For more than four decades, sunny Hawaii has led the way in clean, renewable energy.
Today 10 percent of households in the Aloha State have rooftop solar systems to generate electricity, compared with no more than 3 percent in California. But now Hawaii is facing a problem: the increase of privately installed solar panels has overloaded the power grid.
“When you have all this power flowing around with nowhere to go, so to speak, it can cause reliability problems,” says Peter Rosegg, a spokesman for Hawaiian Electric Co. The utility has seen such an increase in private solar panels, prompted in part by federal and state tax incentives, that it stopped connecting them this fall.

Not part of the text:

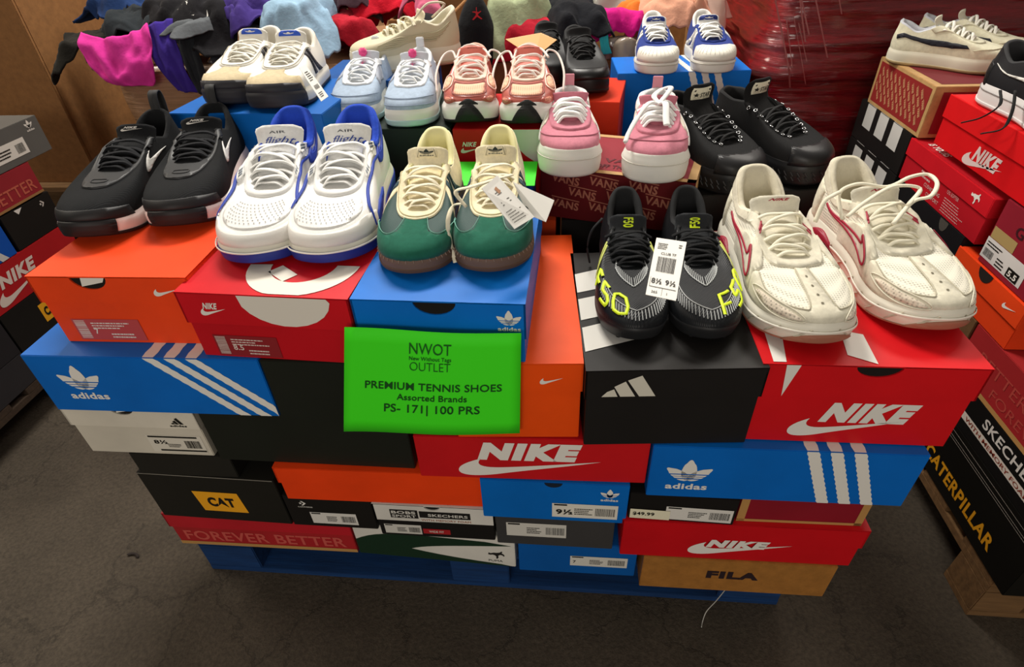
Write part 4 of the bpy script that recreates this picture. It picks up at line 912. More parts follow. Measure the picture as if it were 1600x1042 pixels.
def ice(label, toe, ang, m, base):
    su = M('A3B4C8', .85, 'suede'); wl = M('DCE0E4', .5, 'leather'); gy = M('B9BEC8', .7)
    s = Shoe(label, toe, ang, L=.265, W=.106, m=m, th=.032, tt=.028, zh=.104, za=.086, zt=.104, zb=.070, spring=.006, base=base, upper=su,
             lining=M('D9DEE4', .8, 'cloth'), sole=M('E4E4DC', .5), outsole=(M('B4D2D4', .35), .48), xt=.37, xb=.62, flare=.004)
    s.ov('eyestay', eyestay(.74, .40, tb=.80), .0028, wl)
    s.ov('side_overlay', [[(.40, .30), (.60, .34), (.66, .62), (.64, .76), (.44, .80)]], .0022, M('AEB4C0', .8, 'suede'), both=True)
    s.line('toe_seam', [(.70, .24), (.84, .34), (1.0, .38), (1.16, .34), (1.30, .24)], .0016, .0012, M('8796AC', .8)); s.line('toe_seam', [(.68, .08), (.84, .14), (1.0, .16), (1.16, .14), (1.32, .08)], .0016, .0012, M('8796AC', .8))
    s.ov('heel_counter', [band(-.2, .2, 0, .6)], .002, wl)
    s.tongue(M('CDD3DC', .7), length=.030, width=.62, rise=.008, lean=.6)
    s.item('tongue_logo', [jump(0, 0, 1)], M('E87BA4', .5), lambda x, y: (.44+.16*y, (x-.5)*.55), .0016, s.Tg)
    c = s.Tg(np.array([.80]), np.array([0.]), .010)[0]
    bm = bmesh.new(); bbox(bm, c[0]-.007, c[0]+.007, c[1]-.008, c[1]+.008, c[2]-.004, c[2]+.012, .003); bm_obj('lace_lock', bm, M('E84C8C', .4), s.o, True)
    h = s.P(np.array([0.]), np.array([1.]))[0]; bm = bmesh.new(); bbox(bm, h[0]-.004, h[0]+.004, -.009, .009, h[2]-.02, h[2]+.022, .002); bm_obj('pull_tab', bm, wl, s.o)
    s.laces(M('E6E9EA', .8), 5, .0065, .003, .52, .90, .88, .007)
    return s
def coral(label, toe, ang, m, base):
    co = M('B0584C', .42, 'plain', 1, .2); pe = M('EDB79A', .8, 'mesh'); wh = M('E8E4DE', .5); bk = M('1A1A1A', .6)
    s = Shoe(label, toe, ang, L=.270, W=.110, m=m, th=.036, tt=.034, zh=.108, za=.086, zt=.110, zb=.076, spring=.014, base=base, upper=co,
             lining=M('D8A896', .8), sole=wh, outsole=(bk, .22), xt=.37, xb=.58, flare=.007)
    s.ov('mesh_window', [curve_loop([(.90, .34), (1.0, .31), (1.10, .34), (1.12, .50), (1.14, .66), (1.0, .68), (.86, .66), (.88, .50)])], .0016, pe, dens=False)
    for q in (1, -1):
        s.ov('mesh_window', [curve_loop([(q*.66, .30), (q*.73, .34), (q*.78, .52), (q*.74, .66), (q*.66, .60), (q*.63, .44)])], .0016, pe, dens=False)
        s.line('window_rim', curve_loop([(q*.66, .26), (q*.75, .31), (q*.81, .53), (q*.75, .71), (q*.65, .64), (q*.61, .44)]), .0028, .002, M('F0CDBB', .5), closed=True)
        s.ov('toe_roundel', [ell(1-q*.15, .14, .06, .09)], .004, co, dens=False); s.ov('roundel_mesh', [ell(1-q*.15, .14, .035, .055)], .0052, M('D08A76', .7, 'mesh'), dens=False)
    s.line('window_rim', curve_loop([(.89, .31), (1.0, .28), (1.11, .31), (1.14, .50), (1.16, .69), (1.0, .71), (.84, .69), (.86, .50)]), .002, .002, M('8F4A42', .5), closed=True)
    s.ov('toe_wrap', [[(.90, -.0), (1.10, -.0), (1.05, .8), (1.02, 1.15), (.98, 1.15), (.95, .8)]], .003, bk, fn=s.S, step=(.012, .08)); s.ov('toe_tip', [curve_loop([(.94, 0), (1.06, 0), (1.02, .14), (1.0, .16), (.98, .14)], 3)], .003, bk, step=(.02, .05), dens=False)
    s.ov('eyestay', eyestay(.78, .42, tb=.82), .003, M('E6C0AE', .5))
    s.tongue(M('D9786A', .6), length=.034, width=.56, rise=.006, lean=.6)
    s.item('tongue_lettering', [T('asics', 0, 0, 1, None, .03)], M('5A2A28', .6), lambda x, y: (.92+.03*y, (x-1.1)*.3), .0018, s.Tg)
    s.laces(M('F0E4DC', .8), 5, .006, .004, .50, .88, .88, .007)
    E = s.E; lc = M('F0E4DC', .8)
    for q, k in ((-1, 0), (1, 1)):
        e = E[0][k]; s.ribbon([e, e+np.array([-.02, q*.01, .012]), e+np.array([-.015, q*.03, .004]), e+np.array([.03, q*.042, -.02]), e+np.array([.07, q*.040, -.05])], .005, .004, lc)
    a, b2 = E[0]; s.ribbon([a, a+np.array([-.025, .01, .016]), (a+b2)/2+np.array([-.03, 0, .022]), b2+np.array([-.02, -.005, .014]), b2+np.array([.01, .01, .004])], .005, .004, lc)
    return s
def pinkskate(label, toe, ang, m, base, bow=False):
    pk = M('CC8292', .9, 'suede'); wh = M('E9E7E2', .7); lc = M('F0F0EE', .85)
    s = Shoe(label, toe, ang, L=.235, W=.116, m=m, th=.046, tt=.046, zh=.112, za=.096, zt=.112, zb=.082, spring=.002, base=base, upper=pk,
             lining=M('DADCDC', .9, 'cloth'), sole=M('E8E6DE', .5), outsole=None, xt=.40, xb=.62, flare=.006, toebox=.95)
    s.ov('side_panel', [[(.16, .0), (.56, .0), (.66, .56), (.60, .80), (.46, .80), (.34, .96), (.16, .96)]], .0016, M('E4DCCB', .7, 'suede'), both=True)
    s.ov('side_stripe', [[(.36, .2), (.60, .04), (.66, .10), (.62, .30), (.50, .74), (.45, .72), (.53, .34), (.40, .36)]], .003, M('EFEDE8', .5), both=True)
    s.ov('eyestay', eyestay(.72, .42, tb=.74), .0032, pk)
    s.line('toe_seam', [(.66, .30), (.80, .42), (.92, .52), (1.0, .54), (1.08, .52), (1.20, .42), (1.34, .30)], .0022, .0012, M('B46A7C', .8))
    s.tongue(M('C77888', .8), length=.030, width=.70, rise=.010, lean=.62, thick=.016)
    s.ov('collar_pad', [[(-.44, .70), (.44, .70), (.46, 1), (-.46, 1)]], .006, wh)
    s.laces(lc, 5, .012, .006, .52, .84, .88, .012)
    h = s.P(np.array([0.]), np.array([1.]))[0]; bm = bmesh.new(); bbox(bm, h[0]-.003, h[0]+.003, -.010, .010, h[2]-.02, h[2]+.024, .001); bm_obj('pull_tab', bm, M('D892A0', .7), s.o)
    s.line('sole_line', [(a/20, .80) for a in range(10, 31)], .0022, .0008, M('D0CCC0', .5), fn=s.S)
    if bow:
        a, b2 = s.E[0]; c = (a+b2)/2+np.array([.02, 0, .016])
        s.ribbon([c, c+np.array([-.03, .02, .020]), c+np.array([-.045, .005, .014]), c+np.array([-.02, -.01, .008]), c], .011, .005, lc, name='lace_loop')
        s.ribbon([c, c+np.array([.02, -.022, .004]), c+np.array([.06, -.05, -.03]), c+np.array([.085, -.058, -.045])], .009, .004, lc, name='lace_end')
        s.ribbon([c, c+np.array([.02, .010, .006]), c+np.array([.055, .012, -.010]), c+np.array([.07, .014, -.018])], .013, .005, lc, name='lace_end')
    return s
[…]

Now in the process of studying the grid, the company expects to have a short-term solution for customers in the spring.
But for customers like William Walker, who was affected by Hawaiian Electric’s change in policy, the wait is frustrating. He and his wife installed a solar-panel system on their house, hoping to reduce their electricity costs, only to learn of the freeze on new connections.
“There’s really good state and federal incentives right now,” Walker told Al Jazeera. “I’ve been in Hawaii about 10 years, and I’ve steadily seen the cost of energy increase to the point now that we’re paying about three times the national average.”
Some in Hawaii say the utility has to catch up with the times. “They’re technologically stagnant on being able to handle all of this,” says Cully Judd, founder of Inter-Island Solar Supply, a solar-panel distributer on Oahu, the most populous of the state’s eight major islands. “It could be done, but they’re just behind.”
Others say it’s a matter of profit. The price of solar panels keeps dropping — solar-panel costs were 60 percent lower in the second quarter of 2013 than in early 2011, according to a report issued jointly by the U.S. Solar Energy Industries Association and GTM Research, a market-research firm specializing in green technologies — and the U.S. Department of Energy expects the trend to continue for the next few years. Combined with the tax incentives, solar power is a buyer’s market.
That means the utility company must make a decision. “They have to figure out whether they are going to hang on to the business model they’ve used for the last 100 years or whether they’re going to change to something that’s going to survive in the future,” says Henry Curtis, an energy expert who is also the executive director of Life of the Land, a statewide nonprofit environmental group.
Rosegg insists Hawaiian Electric’s concerns are about safety and responsibility. “Like every utility across the country, we basically were developed to send electricity one way, from our power plants to our customers. And now we have a situation where 10 percent of our customers are randomly taking or sending power over a system that really wasn’t designed for that.”